What remains consistent is that most so-called next-generation Internet protocols do not fail because they are ignored. They fail because they do not survive contact with scale, heterogeneity, and operational reality. Which brings the discussion back to IPv6, the protocol that is often treated as incomplete simply because it is inconveniently already deployed. IPv6 is not missing as a technology. It is widely implemented, hardware-accelerated, and supported across all major operating systems. It routes, it scales, and it already carries a significant portion of production traffic globally. The gap is not technical capability. The gap is deployment discipline. And that gap is rarely technical in nature. It is organisational, economic, and sometimes just operational inertia. Migration work is still work, and production networks have a well-known preference for stability over architectural enthusiasm.
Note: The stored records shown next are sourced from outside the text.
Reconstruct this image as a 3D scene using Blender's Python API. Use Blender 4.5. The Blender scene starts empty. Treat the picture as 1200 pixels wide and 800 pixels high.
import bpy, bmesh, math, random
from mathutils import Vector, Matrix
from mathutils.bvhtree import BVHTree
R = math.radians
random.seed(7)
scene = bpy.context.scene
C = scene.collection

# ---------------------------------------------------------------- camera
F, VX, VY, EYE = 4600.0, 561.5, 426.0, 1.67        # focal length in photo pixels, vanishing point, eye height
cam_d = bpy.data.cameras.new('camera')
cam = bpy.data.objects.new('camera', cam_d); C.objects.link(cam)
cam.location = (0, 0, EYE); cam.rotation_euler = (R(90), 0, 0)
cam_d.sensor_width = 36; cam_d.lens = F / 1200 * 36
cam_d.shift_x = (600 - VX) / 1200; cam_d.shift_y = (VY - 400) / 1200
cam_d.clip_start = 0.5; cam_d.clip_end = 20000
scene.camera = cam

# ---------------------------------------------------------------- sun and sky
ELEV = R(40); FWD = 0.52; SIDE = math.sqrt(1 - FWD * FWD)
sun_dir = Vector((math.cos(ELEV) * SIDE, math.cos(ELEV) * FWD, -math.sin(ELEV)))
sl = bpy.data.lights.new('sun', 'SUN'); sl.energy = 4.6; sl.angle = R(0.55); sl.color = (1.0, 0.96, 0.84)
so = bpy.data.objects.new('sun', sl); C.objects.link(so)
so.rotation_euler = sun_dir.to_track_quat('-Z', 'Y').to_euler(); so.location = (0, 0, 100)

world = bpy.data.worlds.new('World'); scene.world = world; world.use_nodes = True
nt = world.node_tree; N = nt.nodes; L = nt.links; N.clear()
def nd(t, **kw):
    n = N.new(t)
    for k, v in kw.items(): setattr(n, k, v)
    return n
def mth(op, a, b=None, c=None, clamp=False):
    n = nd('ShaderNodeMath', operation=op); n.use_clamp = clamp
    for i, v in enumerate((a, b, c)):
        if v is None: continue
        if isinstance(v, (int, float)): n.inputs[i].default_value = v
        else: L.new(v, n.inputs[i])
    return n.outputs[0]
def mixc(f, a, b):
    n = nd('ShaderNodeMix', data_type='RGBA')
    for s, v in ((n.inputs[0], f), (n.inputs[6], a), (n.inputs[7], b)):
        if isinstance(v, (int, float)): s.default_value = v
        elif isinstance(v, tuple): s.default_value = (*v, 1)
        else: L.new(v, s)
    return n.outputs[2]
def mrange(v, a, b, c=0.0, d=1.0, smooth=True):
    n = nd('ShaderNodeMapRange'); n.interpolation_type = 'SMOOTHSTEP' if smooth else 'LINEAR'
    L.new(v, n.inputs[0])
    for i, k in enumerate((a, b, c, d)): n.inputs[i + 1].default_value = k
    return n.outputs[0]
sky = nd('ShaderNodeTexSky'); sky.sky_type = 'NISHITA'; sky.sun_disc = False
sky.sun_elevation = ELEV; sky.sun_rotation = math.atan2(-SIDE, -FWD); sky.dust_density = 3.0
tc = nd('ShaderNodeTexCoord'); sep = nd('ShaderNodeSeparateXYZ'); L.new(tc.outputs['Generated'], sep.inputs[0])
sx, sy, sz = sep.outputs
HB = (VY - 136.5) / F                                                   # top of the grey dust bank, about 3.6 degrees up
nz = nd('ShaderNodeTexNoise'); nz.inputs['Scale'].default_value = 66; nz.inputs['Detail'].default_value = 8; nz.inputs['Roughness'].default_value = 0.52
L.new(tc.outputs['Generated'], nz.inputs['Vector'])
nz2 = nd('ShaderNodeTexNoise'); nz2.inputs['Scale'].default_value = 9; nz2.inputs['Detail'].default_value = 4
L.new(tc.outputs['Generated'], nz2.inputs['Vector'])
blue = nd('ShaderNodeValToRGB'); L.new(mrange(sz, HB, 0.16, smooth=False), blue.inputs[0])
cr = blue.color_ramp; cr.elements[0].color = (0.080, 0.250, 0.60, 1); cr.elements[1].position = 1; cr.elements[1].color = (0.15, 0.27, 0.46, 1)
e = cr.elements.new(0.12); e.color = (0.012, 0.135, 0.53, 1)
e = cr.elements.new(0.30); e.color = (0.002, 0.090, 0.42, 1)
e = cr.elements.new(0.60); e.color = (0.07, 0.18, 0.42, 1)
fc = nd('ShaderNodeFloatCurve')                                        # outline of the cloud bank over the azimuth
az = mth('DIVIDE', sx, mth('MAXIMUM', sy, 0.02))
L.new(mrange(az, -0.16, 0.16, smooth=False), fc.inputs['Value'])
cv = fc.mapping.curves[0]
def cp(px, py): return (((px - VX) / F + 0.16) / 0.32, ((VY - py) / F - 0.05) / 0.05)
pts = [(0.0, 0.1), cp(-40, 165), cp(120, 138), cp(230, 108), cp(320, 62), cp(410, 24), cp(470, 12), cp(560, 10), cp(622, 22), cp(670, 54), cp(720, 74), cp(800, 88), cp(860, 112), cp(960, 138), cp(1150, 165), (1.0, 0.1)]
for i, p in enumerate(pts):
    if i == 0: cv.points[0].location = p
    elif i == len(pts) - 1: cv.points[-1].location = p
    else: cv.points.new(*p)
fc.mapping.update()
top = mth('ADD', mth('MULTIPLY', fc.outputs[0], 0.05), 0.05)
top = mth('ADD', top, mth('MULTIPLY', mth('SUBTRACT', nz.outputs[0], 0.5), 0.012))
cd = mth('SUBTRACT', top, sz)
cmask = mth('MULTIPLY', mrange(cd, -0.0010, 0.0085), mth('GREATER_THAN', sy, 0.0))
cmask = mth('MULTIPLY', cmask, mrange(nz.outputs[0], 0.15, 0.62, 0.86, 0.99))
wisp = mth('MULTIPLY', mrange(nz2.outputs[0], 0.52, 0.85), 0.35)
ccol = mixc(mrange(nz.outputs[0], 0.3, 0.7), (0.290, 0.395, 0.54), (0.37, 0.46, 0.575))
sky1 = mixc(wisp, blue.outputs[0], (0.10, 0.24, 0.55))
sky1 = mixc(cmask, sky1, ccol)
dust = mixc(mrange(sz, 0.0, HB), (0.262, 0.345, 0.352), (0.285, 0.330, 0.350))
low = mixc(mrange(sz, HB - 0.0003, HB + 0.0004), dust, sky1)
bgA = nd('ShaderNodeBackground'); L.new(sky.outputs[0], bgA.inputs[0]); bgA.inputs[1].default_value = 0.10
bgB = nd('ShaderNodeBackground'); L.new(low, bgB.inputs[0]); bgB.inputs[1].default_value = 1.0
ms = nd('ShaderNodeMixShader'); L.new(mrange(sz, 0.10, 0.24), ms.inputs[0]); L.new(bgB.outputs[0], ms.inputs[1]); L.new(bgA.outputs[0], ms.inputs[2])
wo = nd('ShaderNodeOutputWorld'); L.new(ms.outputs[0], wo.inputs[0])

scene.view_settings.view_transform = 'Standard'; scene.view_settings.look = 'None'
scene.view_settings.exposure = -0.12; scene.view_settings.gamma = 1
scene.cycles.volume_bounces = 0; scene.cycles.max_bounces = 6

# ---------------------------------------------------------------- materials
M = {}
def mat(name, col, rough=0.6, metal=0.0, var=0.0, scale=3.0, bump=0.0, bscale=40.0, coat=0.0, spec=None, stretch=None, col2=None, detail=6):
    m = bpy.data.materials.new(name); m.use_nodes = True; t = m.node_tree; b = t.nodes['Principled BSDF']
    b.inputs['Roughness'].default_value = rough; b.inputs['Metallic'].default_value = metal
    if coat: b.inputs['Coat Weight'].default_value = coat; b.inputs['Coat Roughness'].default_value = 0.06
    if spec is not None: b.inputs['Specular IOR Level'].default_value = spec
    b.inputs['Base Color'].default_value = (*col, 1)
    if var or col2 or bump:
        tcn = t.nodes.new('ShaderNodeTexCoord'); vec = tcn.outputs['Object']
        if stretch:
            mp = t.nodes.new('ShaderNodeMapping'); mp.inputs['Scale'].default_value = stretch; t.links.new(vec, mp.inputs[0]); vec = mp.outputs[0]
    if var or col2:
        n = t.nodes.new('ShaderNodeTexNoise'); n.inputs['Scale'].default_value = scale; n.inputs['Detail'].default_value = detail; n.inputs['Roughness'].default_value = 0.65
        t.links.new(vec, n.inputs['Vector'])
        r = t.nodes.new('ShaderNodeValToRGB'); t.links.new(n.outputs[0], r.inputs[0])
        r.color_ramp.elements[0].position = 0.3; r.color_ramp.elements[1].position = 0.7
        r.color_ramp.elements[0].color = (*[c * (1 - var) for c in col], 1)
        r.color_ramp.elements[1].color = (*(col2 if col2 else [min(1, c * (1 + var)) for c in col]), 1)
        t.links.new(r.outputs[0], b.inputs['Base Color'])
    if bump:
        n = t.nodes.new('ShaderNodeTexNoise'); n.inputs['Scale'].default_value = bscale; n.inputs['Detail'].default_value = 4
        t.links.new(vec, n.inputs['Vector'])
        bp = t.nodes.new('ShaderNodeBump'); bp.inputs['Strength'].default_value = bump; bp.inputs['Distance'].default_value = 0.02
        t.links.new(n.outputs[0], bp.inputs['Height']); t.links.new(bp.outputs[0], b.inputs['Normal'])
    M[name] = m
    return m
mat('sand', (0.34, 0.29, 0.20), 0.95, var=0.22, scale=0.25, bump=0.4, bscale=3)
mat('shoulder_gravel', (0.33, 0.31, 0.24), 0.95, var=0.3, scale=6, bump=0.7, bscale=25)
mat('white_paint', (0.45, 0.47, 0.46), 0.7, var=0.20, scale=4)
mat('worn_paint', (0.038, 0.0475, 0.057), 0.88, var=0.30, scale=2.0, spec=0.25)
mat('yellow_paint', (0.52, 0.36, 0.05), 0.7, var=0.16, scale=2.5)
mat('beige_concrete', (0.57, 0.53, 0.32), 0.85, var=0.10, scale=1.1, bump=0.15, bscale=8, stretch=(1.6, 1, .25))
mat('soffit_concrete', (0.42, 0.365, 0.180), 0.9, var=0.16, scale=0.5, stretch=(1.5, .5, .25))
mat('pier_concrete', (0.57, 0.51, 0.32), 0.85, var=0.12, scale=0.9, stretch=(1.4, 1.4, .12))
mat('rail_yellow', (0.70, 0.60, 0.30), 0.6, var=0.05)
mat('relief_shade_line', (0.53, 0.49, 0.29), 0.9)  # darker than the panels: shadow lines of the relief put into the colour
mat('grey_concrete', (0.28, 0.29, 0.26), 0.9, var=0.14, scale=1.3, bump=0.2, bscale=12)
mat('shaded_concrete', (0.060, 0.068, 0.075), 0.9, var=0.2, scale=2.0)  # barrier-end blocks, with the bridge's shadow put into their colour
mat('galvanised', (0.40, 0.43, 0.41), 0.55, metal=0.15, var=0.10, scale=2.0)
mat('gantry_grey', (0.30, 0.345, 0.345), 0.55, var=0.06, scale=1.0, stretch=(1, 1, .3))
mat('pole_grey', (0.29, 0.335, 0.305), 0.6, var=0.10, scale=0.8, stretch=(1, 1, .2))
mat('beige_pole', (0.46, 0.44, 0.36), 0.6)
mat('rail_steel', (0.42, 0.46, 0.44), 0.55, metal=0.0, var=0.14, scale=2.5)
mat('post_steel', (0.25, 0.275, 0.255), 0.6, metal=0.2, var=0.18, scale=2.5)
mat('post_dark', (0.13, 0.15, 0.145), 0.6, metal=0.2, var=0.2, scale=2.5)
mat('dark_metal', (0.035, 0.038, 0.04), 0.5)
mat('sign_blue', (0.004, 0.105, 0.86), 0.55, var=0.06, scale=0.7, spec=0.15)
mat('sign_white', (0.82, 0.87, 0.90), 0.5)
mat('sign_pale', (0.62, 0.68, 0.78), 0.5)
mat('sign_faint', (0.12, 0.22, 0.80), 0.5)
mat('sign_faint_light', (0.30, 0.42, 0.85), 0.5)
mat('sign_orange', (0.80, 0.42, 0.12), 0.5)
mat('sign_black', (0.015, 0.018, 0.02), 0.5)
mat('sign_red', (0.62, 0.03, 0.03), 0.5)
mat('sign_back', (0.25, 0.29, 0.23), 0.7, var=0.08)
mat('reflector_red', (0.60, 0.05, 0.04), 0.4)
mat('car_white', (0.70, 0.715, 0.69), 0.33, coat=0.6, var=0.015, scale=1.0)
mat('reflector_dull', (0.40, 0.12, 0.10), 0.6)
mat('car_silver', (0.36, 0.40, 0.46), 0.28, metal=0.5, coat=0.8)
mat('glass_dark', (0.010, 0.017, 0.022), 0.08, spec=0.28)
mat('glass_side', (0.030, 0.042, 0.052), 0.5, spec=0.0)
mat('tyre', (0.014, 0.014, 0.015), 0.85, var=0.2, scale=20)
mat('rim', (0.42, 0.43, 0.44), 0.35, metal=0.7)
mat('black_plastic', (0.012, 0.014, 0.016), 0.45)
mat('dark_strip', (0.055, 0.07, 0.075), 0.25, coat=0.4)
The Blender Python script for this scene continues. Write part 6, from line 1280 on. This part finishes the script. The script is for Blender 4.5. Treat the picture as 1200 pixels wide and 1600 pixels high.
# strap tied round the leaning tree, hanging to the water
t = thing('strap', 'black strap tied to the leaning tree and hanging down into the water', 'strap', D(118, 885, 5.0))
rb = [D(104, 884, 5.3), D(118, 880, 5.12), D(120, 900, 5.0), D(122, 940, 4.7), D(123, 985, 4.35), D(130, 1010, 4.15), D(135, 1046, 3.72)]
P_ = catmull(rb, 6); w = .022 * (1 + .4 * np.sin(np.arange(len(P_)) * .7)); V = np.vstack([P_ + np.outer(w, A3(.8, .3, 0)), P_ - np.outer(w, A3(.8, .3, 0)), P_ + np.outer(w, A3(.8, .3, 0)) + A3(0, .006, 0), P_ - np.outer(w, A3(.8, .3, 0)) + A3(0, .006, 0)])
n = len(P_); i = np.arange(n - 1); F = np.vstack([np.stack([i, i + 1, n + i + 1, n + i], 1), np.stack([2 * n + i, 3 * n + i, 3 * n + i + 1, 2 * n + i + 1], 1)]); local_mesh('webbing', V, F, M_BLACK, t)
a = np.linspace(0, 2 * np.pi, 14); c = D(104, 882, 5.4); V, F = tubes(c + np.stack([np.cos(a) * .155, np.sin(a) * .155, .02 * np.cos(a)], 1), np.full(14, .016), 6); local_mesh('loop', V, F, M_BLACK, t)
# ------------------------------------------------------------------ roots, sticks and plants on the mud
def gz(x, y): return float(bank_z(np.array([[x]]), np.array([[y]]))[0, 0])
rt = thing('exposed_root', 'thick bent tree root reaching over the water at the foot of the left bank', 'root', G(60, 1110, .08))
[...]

So when another “next-generation” proposal appears, the only useful question is not whether it sounds modern, or whether it fixes a selectively chosen problem from IPv6. The question is whether it actually improves something that cannot already be addressed within the existing architecture without breaking everything that currently works. Because at this point, the Internet does not suffer from a lack of new protocols. It suffers from a surplus of people who think the existing one just needs to be ignored for a while until the next idea feels more exciting. And IPv8, in its current form, sits very comfortably in that category.